## Problem statement:
Return the lines below exactly, from the first line to the line that contains "b.build('sheet', 'panel', panel, smooth=False)". Leave out pictures.
-- START OF Dataset entries --
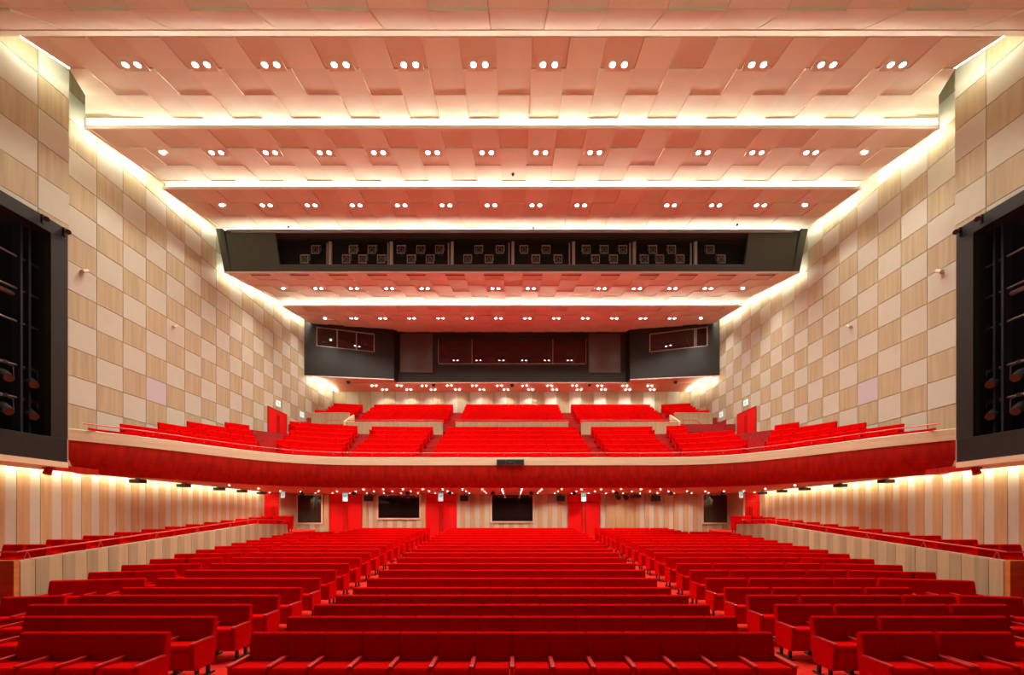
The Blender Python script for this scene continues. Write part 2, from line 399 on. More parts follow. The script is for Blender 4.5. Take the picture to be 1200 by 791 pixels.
for b, (up, lo) in enumerate(bays):
    for row, xs, z in (('upper', up, 13.27), ('lower', lo, 12.80)):
        for n, x in enumerate(xs):
            Yd = 21.2; X = (x-600)*Yd/F
            pos = ('%s of %s' % (ORD[n], {1: 'one', 2: 'two', 3: 'three'}[len(xs)])) if len(xs) > 1 else 'only one'
            t = thing('stage_spotlight', 'stage spotlight in the %s bay of the bridge, %s in %s row' % (nth(b), pos, row), 'spotlight',
                      (X, Yd, z), group='stage spotlights in the lighting bridge')
            for nm, me in bsp: link(nm, me, t)
for n, x in enumerate((576, 582.5, 616, 622, 654, 661)):
    mb = MB(); mb.box(-.02, .02, 0, .02, -.03, .03)
    p = PX(x, 282 if n < 4 else 285, 21.25)
    tag(build('indicator_light', mb, M['led'], loc=p), 'tiny green indicator light on the lighting bridge, %s from the left' % nth(n), 'indicator light', 'green indicator lights')

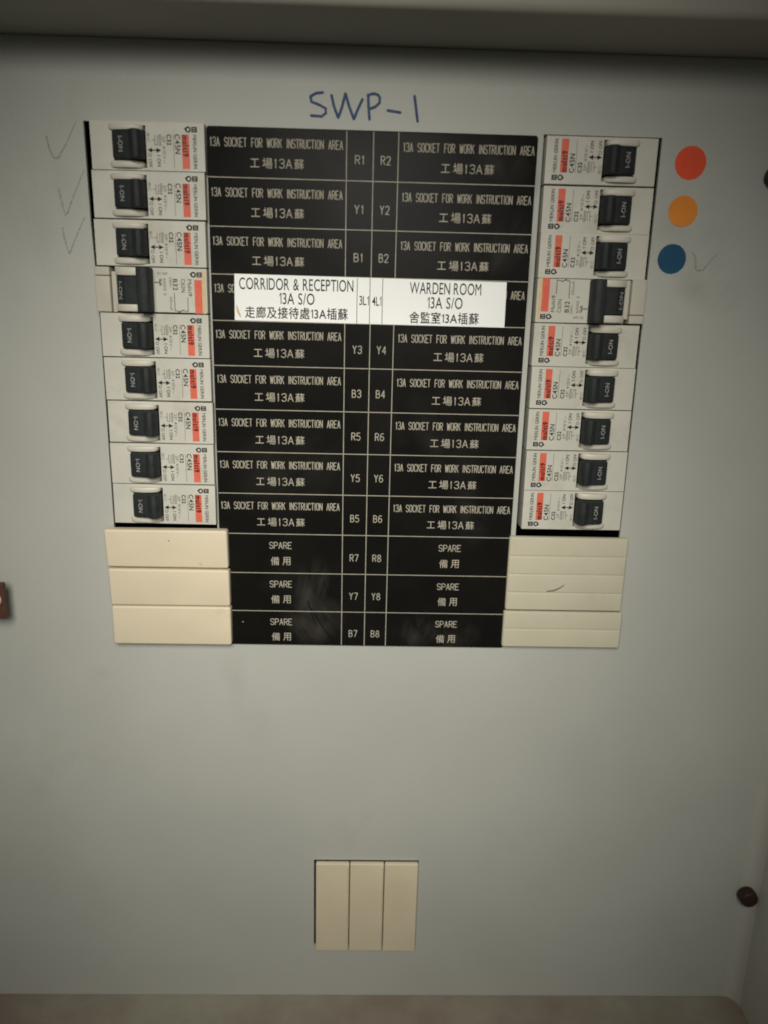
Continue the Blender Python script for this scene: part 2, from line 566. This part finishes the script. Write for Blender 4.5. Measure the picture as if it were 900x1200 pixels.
LC = (-46.5, -0.9, -214.0, 0.55)     # left cut-out x0 x1 z0 z1
RC = (129.9, 176.2, -214.0, 0.75)
SC = (41.3, 93.2, -382.0, -330.15)
panel = thing('cover_panel', 'flat pale grey painted metal panel carrying the breakers, handwritten in blue at its top', 'panel')
b = MB()
holes = (LC, RC, SC)
b.grid([PX0 + .3, PX1 - .1] + [c for q in holes for c in q[:2]], [PZ0 + .3, PZ1 - .3, -35.0, -70.0] + [c for q in holes for c in q[2:]],
       lambda x, z: any(q[0] < x < q[1] and q[2] < z < q[3] for q in holes), PF - 1.6, PF)
b.v = [(x + (1.2 * (1 if z > -1 else .82 if z > -40 else 0 if z < -60 else .5) * -1 + .8 if abs(x - LC[0]) < .01 else 0), h, z) for x, h, z in b.v]
b.build('sheet', 'panel', panel, smooth=False)

hw = MB()
H = PF + .05
for pts in ([(44.4, 12.9), (41.9, 12.6), (39.7, 11.4), (40.1, 9.6), (43.1, 8.6), (45.5, 7.4), (45.6, 5.8), (43.9, 4.6), (39.9, 4.8)],
            [(47.7, 12.1), (48.6, 8.4), (50.3, 4.3), (51.6, 7.7), (53.0, 12.8), (54.4, 8.5), (56.3, 4.0), (57.8, 7.5), (59.5, 11.0)],
            [(61.6, 12.7), (61.9, 8.0), (62.3, 4.0)],
            [(61.5, 12.3), (63.0, 12.95), (64.1, 13.0), (65.5, 12.6), (66.1, 11.6), (66.0, 9.9), (64.4, 8.5), (62.2, 7.7)],
            [(69.1, 7.4), (74.1, 6.8)], [(79.3, 12.7), (80.8, 3.8)]):
    hw.stroke(pts, 0.52, H, sides=8, flat=.12)
hw.build('handwriting', 'marker', panel)
for pts in ([(-61.3, -5.3), (-60.4, -10.0), (-58.9, -13.0), (-57.4, -12.8), (-54.3, -8.4), (-49.6, 0.2)],
            [(-58.1, -23.8), (-57.2, -29.4), (-56.3, -33.6), (-55.3, -32.5), (-53.3, -27.8), (-48.0, -17.1)],
            [(-57.8, -38.3), (-57.4, -41.9), (-56.1, -47.9), (-55.6, -47.5), (-53.4, -42.7), (-48.8, -34.0)], [(193.3, -41.0), (194.8, -43.0), (195.3, -46.5), (196.0, -48.0), (198.5, -47.8), (199.4, -46.4), (203.6, -41.1)]):
    t = MB()
    t.stroke(pts, 0.34, H, flat=.12, taper=True)
    t.build('pencil_tick', 'pencil', panel)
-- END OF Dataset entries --
## Result for this exercise:
The Blender Python script for this scene continues. Write part 2, from line 399 on. More parts follow. The script is for Blender 4.5. Take the picture to be 1200 by 791 pixels.
for b, (up, lo) in enumerate(bays):
    for row, xs, z in (('upper', up, 13.27), ('lower', lo, 12.80)):
        for n, x in enumerate(xs):
            Yd = 21.2; X = (x-600)*Yd/F
            pos = ('%s of %s' % (ORD[n], {1: 'one', 2: 'two', 3: 'three'}[len(xs)])) if len(xs) > 1 else 'only one'
            t = thing('stage_spotlight', 'stage spotlight in the %s bay of the bridge, %s in %s row' % (nth(b), pos, row), 'spotlight',
                      (X, Yd, z), group='stage spotlights in the lighting bridge')
            for nm, me in bsp: link(nm, me, t)
for n, x in enumerate((576, 582.5, 616, 622, 654, 661)):
    mb = MB(); mb.box(-.02, .02, 0, .02, -.03, .03)
    p = PX(x, 282 if n < 4 else 285, 21.25)
    tag(build('indicator_light', mb, M['led'], loc=p), 'tiny green indicator light on the lighting bridge, %s from the left' % nth(n), 'indicator light', 'green indicator lights')

Continue the Blender Python script for this scene: part 2, from line 566. This part finishes the script. Write for Blender 4.5. Measure the picture as if it were 900x1200 pixels.
LC = (-46.5, -0.9, -214.0, 0.55)     # left cut-out x0 x1 z0 z1
RC = (129.9, 176.2, -214.0, 0.75)
SC = (41.3, 93.2, -382.0, -330.15)
panel = thing('cover_panel', 'flat pale grey painted metal panel carrying the breakers, handwritten in blue at its top', 'panel')
b = MB()
holes = (LC, RC, SC)
b.grid([PX0 + .3, PX1 - .1] + [c for q in holes for c in q[:2]], [PZ0 + .3, PZ1 - .3, -35.0, -70.0] + [c for q in holes for c in q[2:]],
       lambda x, z: any(q[0] < x < q[1] and q[2] < z < q[3] for q in holes), PF - 1.6, PF)
b.v = [(x + (1.2 * (1 if z > -1 else .82 if z > -40 else 0 if z < -60 else .5) * -1 + .8 if abs(x - LC[0]) < .01 else 0), h, z) for x, h, z in b.v]
b.build('sheet', 'panel', panel, smooth=False)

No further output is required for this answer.